You didn’t volunteer, you were just put into it. There weren’t no choice, there weren’t no choice at all. I know it’s supposed to be a volunteer service, but that’s not how it was here—if your father was a fisherman, you were expected to be in the local lifeboat crew, because he’d been in it, and his father, and his father before him. And before they worked the lifeboats, they were wreckers.’

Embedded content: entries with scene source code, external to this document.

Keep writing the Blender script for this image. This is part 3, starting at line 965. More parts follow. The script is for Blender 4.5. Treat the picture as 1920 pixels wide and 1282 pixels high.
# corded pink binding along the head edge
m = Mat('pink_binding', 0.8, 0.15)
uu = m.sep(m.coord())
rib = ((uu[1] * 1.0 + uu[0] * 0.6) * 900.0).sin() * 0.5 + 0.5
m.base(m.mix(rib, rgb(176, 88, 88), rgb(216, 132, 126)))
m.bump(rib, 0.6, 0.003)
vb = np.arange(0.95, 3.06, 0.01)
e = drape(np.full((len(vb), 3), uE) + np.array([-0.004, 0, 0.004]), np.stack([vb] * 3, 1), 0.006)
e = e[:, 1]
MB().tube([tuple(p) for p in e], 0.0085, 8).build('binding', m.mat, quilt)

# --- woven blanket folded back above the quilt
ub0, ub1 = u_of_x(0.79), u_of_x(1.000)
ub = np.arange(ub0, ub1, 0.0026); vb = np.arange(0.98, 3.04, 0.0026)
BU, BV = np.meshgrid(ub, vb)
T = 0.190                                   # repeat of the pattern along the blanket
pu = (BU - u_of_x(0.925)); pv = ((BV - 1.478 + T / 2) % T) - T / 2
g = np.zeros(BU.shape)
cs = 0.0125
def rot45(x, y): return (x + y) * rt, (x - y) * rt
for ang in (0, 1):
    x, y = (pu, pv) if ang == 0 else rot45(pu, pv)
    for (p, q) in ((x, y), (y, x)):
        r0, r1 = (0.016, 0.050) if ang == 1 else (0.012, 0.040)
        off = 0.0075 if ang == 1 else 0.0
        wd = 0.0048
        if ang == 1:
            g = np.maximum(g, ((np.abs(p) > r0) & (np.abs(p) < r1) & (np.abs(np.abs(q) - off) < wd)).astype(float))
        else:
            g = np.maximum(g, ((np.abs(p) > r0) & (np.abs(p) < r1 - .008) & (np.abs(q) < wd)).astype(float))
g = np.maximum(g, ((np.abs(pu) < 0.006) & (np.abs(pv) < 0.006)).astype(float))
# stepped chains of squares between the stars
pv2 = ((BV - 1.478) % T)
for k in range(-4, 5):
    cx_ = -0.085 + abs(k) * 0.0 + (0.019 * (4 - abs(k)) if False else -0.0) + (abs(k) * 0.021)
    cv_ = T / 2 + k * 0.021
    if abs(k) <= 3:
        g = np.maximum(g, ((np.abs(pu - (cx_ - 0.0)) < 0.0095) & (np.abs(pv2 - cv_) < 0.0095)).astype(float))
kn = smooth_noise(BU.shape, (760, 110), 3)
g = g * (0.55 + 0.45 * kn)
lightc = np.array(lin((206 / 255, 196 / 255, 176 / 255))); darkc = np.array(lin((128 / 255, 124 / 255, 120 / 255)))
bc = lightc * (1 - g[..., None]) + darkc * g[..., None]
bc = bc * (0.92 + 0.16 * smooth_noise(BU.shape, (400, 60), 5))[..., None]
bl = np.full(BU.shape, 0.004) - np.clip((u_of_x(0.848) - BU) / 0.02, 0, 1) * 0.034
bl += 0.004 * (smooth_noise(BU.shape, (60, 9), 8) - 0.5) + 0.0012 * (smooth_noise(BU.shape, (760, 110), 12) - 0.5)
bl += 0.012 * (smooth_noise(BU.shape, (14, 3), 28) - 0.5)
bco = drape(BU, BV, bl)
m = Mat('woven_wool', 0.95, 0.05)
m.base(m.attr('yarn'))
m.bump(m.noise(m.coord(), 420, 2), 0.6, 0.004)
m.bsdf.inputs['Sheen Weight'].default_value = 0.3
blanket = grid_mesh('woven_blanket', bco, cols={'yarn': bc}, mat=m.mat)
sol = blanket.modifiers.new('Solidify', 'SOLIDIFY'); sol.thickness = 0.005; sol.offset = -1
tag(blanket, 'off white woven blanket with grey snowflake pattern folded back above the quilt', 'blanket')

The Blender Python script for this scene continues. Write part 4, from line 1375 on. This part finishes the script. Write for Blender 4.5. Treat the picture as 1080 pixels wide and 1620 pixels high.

  He stops. For a couple of seconds, he looks at me, a level gaze with an edge of defiance. He knows what he is saying. Back in the age of Nelson, when his great-great-great grandfather was still alive and before the lifeboat services had been established, the Davies family were wreckers, just the same as all the other fishermen in Cromer. ‘Have you heard of the hovellers?’ Yes, I say; there were hovellers down in Kent, servicing the ships on the Downs. ‘Well, up here, the old boats used to be called hovellers, and the crew were called hovellaires.’ And hovelling was one step up from wrecking? ‘Yes. They was pirates, if you like. They had these fast, shallow boats, and there’d be a race between the different families—they always went for the prize, they were racing each other to get out to the wreck first, racing each other. The first boat got the best pickings, and the last boat would bring the bodies out. The first got the free-for-all, and the last got the mean pickings. A wrecker didn’t go after human beings. They left them. They was just dead weight. And that was how the RNLI started, no matter what the official history says. They was wreckers first.’

  ***

  If the Stroma men made wrecking an art form and Cornwall made it a trade, then on the east coast it finally became an industry. Wrecking on the east had a professionalism which set it apart from the amateur efforts of ship-lifters in other parts of the country. Here, wrecking was business as well as pleasure, a semi-legal occupation protected by law and practiced in daylight. In the work of the beach companies, the hovellaires and—later—the tug men, wrecking developed a respectability and status which was absent elsewhere. The combined efforts of so many different sub-species were ultimately responsible not only for developing much of the modern-day salvage and diving industries but for openly acknowledging what the rest of Britain could only hint at. Whereas wreckers elsewhere did everything they possibly could to avoid detection, the local solution to the problem of dealing with cheap vessels carrying valueless cargoes was to walk straight into the nearest court of law and ask for a slice of both. The ancestors of today’s professional salvors were wreckers born and bred, and the RNLI owes its current impeccable reputation to those ambiguous beginnings. Because, as Davies and his compatriots point out, all anyone could do round here was to make the best of a very bad sea.